Rob Kampen wrote:
Carlos Santana wrote:
- What does 'RH-Firewall-1-INPUT' chain means? This also seems to be a
predefined chain, although not mentioned in wiki.
- The wiki page approach is to flush existing rules and then add
required rules to iptables. Is it possible to add/append required rules without flushing existing set of rules? Not sure, but I think this is where 'RH-Firewall-1-INPUT' chain comes into picture (user defined rules).
Any explanation or resource link on this would be really helpful.
Try using webmin - there are rpm available for it and the interface helps deal with the cryptic items that make up an iptable filter. The reason for the RH-Firewall-1-INPUT chain means you can use the same rule set for multiple items - i.e. both input and forward.

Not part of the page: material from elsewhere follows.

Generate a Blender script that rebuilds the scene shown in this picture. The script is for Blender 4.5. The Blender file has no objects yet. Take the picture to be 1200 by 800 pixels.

I also find it useful to create different chains for different network traffic. For example, I have a chain that allows all web access - ports 80, 443, 8080 etc. I have a different chain for file-share access - e.g. NFS and Samba. This way, I can watch what is happening with those chains specifically, without wading through the significant output of the command "iptables -nvL".
By using different chains, I can issue a command like "watch -d iptables -nvL CentOS-MAIL" to monitor network traffic on related ports. This has helped me many times in the past to see where network traffic is being blocked or given access.